====== Information supplied

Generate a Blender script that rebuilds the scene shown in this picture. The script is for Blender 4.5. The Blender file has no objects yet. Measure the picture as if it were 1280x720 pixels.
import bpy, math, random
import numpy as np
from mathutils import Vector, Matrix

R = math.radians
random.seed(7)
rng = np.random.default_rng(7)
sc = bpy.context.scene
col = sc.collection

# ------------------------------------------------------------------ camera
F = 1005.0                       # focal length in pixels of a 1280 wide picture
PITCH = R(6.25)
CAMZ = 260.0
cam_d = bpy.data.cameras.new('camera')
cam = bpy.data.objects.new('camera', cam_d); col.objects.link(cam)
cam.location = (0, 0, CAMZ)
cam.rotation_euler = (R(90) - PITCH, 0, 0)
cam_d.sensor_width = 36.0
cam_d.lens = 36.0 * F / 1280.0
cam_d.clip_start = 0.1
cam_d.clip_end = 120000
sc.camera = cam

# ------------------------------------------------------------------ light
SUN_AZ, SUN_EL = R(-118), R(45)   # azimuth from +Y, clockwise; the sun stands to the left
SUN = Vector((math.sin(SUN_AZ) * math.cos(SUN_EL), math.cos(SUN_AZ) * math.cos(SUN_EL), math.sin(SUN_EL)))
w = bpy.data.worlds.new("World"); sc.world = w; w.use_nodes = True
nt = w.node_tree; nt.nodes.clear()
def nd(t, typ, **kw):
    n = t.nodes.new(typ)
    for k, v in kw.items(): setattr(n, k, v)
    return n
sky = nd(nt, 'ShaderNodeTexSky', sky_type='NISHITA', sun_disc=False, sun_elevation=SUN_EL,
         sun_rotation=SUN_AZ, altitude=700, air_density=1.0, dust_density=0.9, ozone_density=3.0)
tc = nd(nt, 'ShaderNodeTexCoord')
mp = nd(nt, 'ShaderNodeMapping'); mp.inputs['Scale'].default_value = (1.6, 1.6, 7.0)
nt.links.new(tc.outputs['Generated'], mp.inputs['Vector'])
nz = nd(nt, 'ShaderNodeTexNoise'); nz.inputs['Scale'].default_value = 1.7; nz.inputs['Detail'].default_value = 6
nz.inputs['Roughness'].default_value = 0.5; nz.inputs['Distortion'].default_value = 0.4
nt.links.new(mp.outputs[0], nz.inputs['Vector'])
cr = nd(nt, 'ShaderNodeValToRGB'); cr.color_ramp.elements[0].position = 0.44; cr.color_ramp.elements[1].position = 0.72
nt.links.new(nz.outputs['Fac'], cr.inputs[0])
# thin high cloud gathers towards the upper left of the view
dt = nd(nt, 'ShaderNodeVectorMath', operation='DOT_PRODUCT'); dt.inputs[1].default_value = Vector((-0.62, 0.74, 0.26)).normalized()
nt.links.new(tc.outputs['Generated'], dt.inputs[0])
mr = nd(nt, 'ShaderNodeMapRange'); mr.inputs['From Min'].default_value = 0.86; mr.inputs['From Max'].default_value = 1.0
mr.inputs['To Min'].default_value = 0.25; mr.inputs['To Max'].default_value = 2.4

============

== What you are asked to do ==
From the first line above through the line that contains "sc.camera = cam", quote each line exactly. Output nothing more.

== Answer for this exercise ==
Generate a Blender script that rebuilds the scene shown in this picture. The script is for Blender 4.5. The Blender file has no objects yet. Measure the picture as if it were 1280x720 pixels.
import bpy, math, random
import numpy as np
from mathutils import Vector, Matrix

R = math.radians
random.seed(7)
rng = np.random.default_rng(7)
sc = bpy.context.scene
col = sc.collection

# ------------------------------------------------------------------ camera
F = 1005.0                       # focal length in pixels of a 1280 wide picture
PITCH = R(6.25)
CAMZ = 260.0
cam_d = bpy.data.cameras.new('camera')
cam = bpy.data.objects.new('camera', cam_d); col.objects.link(cam)
cam.location = (0, 0, CAMZ)
cam.rotation_euler = (R(90) - PITCH, 0, 0)
cam_d.sensor_width = 36.0
cam_d.lens = 36.0 * F / 1280.0
cam_d.clip_start = 0.1
cam_d.clip_end = 120000
sc.camera = cam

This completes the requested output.